» **INSTRUCTIONS FOR THE TASK**
Each line of the data that includes the string "Write" is to be copied out.

[Dataset rows]
((
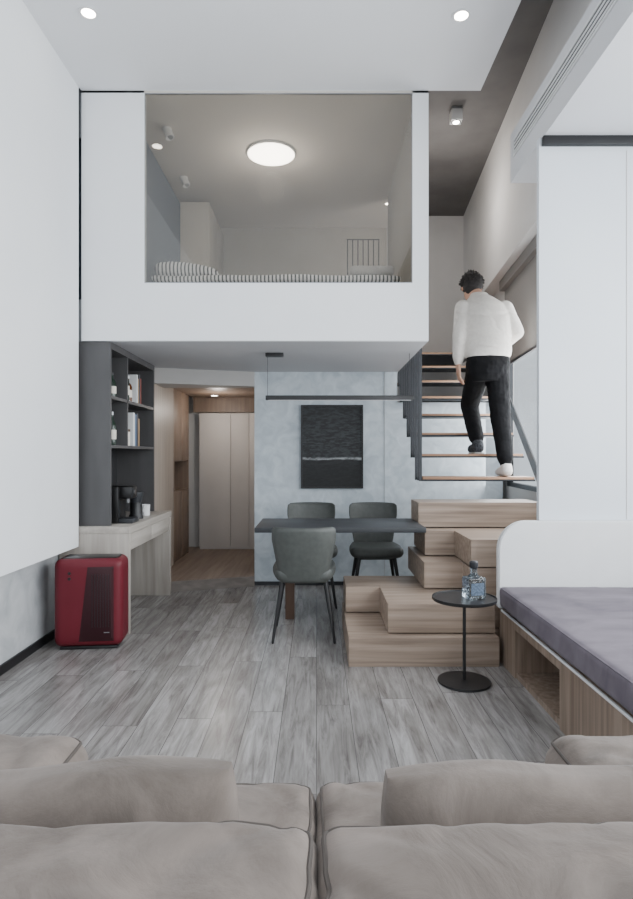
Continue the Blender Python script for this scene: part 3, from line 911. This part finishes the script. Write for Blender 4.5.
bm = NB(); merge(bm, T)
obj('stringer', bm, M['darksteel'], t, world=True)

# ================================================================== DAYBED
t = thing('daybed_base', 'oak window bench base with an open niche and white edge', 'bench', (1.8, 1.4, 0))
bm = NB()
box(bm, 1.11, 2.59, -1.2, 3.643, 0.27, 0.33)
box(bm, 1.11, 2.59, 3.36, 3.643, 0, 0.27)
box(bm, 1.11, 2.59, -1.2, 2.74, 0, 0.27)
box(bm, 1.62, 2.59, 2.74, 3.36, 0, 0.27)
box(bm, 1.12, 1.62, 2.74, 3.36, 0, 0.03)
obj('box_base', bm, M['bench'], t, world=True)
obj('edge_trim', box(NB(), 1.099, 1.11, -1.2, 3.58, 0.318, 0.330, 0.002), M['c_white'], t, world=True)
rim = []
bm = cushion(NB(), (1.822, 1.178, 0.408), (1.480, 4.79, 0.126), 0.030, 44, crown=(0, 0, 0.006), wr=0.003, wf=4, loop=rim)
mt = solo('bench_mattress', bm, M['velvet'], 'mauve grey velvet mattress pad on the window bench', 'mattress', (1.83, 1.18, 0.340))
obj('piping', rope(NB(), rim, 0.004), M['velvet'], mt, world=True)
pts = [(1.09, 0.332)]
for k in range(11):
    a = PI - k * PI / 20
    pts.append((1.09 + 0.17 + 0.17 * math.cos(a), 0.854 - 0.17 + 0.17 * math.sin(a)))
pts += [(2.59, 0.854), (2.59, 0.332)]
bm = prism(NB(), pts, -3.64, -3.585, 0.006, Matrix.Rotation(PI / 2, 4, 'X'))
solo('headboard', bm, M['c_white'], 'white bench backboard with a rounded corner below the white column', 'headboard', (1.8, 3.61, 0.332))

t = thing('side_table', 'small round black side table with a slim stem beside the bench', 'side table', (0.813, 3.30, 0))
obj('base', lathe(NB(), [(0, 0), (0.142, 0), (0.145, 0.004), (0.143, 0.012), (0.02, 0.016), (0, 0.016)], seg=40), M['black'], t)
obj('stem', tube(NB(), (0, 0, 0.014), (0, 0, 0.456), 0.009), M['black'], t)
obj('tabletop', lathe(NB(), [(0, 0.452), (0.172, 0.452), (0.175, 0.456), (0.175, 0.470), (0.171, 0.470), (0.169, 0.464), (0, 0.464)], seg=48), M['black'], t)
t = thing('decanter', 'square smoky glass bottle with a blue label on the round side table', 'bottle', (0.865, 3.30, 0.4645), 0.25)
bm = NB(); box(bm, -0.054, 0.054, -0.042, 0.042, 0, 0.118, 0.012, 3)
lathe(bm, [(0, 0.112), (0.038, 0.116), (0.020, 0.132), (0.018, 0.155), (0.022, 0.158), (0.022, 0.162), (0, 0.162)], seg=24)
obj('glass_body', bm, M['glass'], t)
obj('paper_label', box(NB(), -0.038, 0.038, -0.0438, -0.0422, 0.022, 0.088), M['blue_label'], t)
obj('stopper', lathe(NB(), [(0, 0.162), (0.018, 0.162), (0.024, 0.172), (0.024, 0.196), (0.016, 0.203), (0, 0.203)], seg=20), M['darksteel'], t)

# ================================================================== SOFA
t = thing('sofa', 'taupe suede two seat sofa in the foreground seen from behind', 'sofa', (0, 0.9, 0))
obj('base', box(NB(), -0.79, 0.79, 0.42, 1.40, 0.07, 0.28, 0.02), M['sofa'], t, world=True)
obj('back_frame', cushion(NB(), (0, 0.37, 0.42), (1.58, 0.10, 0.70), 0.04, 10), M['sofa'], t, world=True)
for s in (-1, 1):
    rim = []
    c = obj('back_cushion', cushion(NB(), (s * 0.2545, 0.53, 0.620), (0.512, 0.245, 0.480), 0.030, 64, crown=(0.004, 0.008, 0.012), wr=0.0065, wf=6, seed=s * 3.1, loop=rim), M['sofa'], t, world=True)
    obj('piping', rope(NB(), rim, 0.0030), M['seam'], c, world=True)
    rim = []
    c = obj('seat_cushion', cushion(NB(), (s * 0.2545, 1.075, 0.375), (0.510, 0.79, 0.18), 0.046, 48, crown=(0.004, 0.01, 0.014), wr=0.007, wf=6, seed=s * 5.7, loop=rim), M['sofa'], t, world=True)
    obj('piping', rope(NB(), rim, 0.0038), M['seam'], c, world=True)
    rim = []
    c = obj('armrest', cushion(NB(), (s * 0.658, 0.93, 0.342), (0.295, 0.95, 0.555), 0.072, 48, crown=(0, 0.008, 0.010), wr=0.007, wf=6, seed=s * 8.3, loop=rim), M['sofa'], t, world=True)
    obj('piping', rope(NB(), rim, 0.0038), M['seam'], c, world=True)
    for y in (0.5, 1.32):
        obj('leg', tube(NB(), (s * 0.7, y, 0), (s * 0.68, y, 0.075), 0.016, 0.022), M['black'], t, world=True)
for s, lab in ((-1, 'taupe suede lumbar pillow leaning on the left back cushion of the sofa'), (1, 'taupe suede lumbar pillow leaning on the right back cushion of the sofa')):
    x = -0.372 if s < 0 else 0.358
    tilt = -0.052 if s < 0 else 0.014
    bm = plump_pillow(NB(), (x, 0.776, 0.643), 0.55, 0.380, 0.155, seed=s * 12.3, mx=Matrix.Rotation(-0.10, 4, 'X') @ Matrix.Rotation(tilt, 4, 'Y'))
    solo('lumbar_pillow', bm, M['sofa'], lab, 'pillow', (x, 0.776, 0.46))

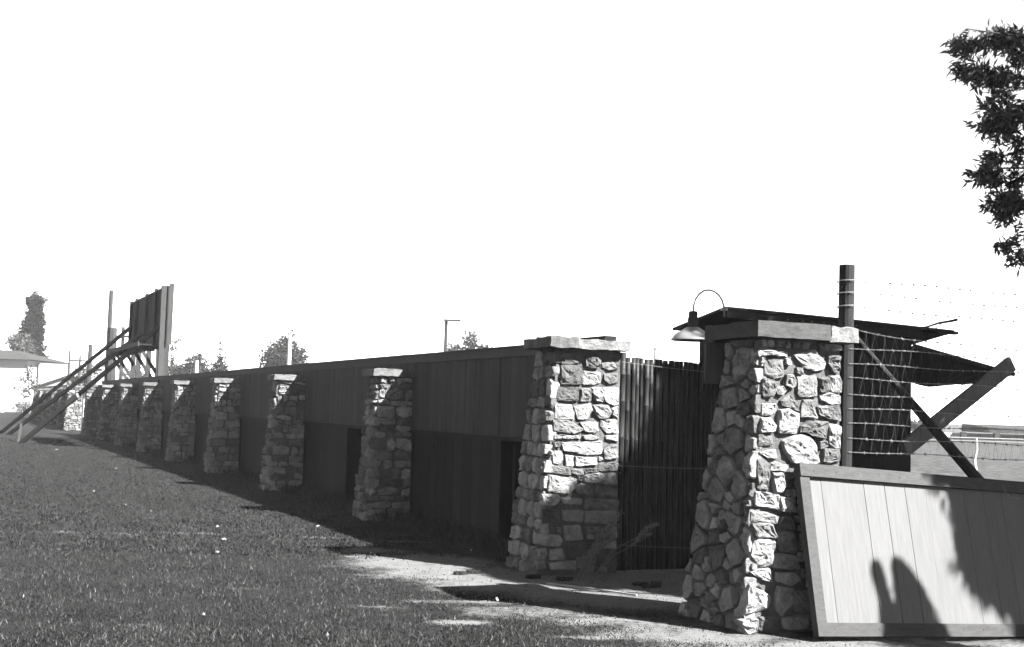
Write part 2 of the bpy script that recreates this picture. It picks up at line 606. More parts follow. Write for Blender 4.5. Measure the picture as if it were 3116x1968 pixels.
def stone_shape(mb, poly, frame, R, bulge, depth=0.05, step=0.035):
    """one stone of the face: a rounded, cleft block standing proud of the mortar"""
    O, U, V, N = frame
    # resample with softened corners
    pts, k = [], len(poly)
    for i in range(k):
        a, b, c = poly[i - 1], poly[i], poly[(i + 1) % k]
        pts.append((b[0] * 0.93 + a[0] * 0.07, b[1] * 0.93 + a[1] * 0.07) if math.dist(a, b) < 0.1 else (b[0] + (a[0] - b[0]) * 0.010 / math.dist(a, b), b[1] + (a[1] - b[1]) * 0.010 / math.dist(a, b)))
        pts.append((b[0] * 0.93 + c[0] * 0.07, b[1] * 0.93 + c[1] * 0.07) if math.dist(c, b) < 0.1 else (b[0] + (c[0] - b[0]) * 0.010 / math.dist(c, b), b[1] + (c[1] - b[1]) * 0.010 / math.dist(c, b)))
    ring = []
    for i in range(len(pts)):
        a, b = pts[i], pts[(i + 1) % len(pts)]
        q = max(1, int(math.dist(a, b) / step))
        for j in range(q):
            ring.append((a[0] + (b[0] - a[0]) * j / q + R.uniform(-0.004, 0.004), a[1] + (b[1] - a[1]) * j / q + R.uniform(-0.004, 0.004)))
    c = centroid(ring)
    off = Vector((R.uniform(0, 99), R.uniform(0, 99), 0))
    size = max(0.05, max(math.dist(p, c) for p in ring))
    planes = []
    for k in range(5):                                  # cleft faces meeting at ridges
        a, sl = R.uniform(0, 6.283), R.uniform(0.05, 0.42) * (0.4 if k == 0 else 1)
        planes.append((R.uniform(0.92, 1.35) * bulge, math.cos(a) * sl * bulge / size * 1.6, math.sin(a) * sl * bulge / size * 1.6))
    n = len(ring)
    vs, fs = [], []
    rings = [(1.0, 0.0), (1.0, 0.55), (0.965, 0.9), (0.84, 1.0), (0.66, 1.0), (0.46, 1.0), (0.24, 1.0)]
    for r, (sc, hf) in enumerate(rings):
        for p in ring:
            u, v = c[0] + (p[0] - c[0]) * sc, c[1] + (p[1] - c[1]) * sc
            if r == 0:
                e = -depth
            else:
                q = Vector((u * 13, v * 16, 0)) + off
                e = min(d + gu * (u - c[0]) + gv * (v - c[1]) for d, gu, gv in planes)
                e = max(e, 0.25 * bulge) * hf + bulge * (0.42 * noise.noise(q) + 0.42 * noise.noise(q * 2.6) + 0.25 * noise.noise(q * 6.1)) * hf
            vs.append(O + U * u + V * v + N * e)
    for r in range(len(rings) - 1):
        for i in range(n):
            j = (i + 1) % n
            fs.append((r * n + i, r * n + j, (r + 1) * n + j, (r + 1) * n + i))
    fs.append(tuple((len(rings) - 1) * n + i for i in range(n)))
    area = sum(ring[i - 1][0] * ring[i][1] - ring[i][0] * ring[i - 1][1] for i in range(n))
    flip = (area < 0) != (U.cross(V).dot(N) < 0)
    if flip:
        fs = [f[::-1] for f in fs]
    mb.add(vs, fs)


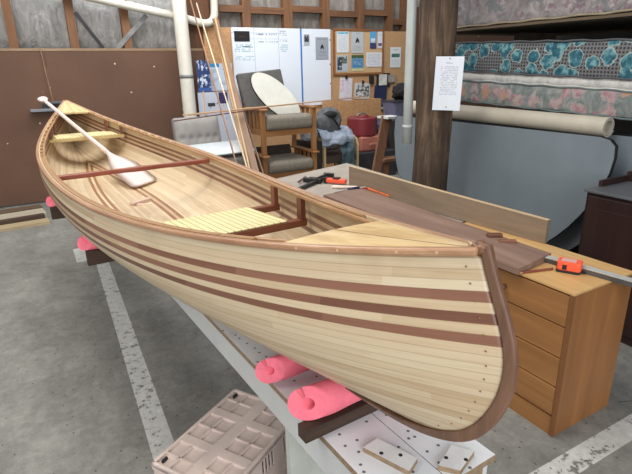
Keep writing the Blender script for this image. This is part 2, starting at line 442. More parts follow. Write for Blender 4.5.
))
» **FINISHED ANSWER**
Continue the Blender Python script for this scene: part 3, from line 911. This part finishes the script. Write for Blender 4.5.
Write part 2 of the bpy script that recreates this picture. It picks up at line 606. More parts follow. Write for Blender 4.5. Measure the picture as if it were 3116x1968 pixels.
Keep writing the Blender script for this image. This is part 2, starting at line 442. More parts follow. Write for Blender 4.5.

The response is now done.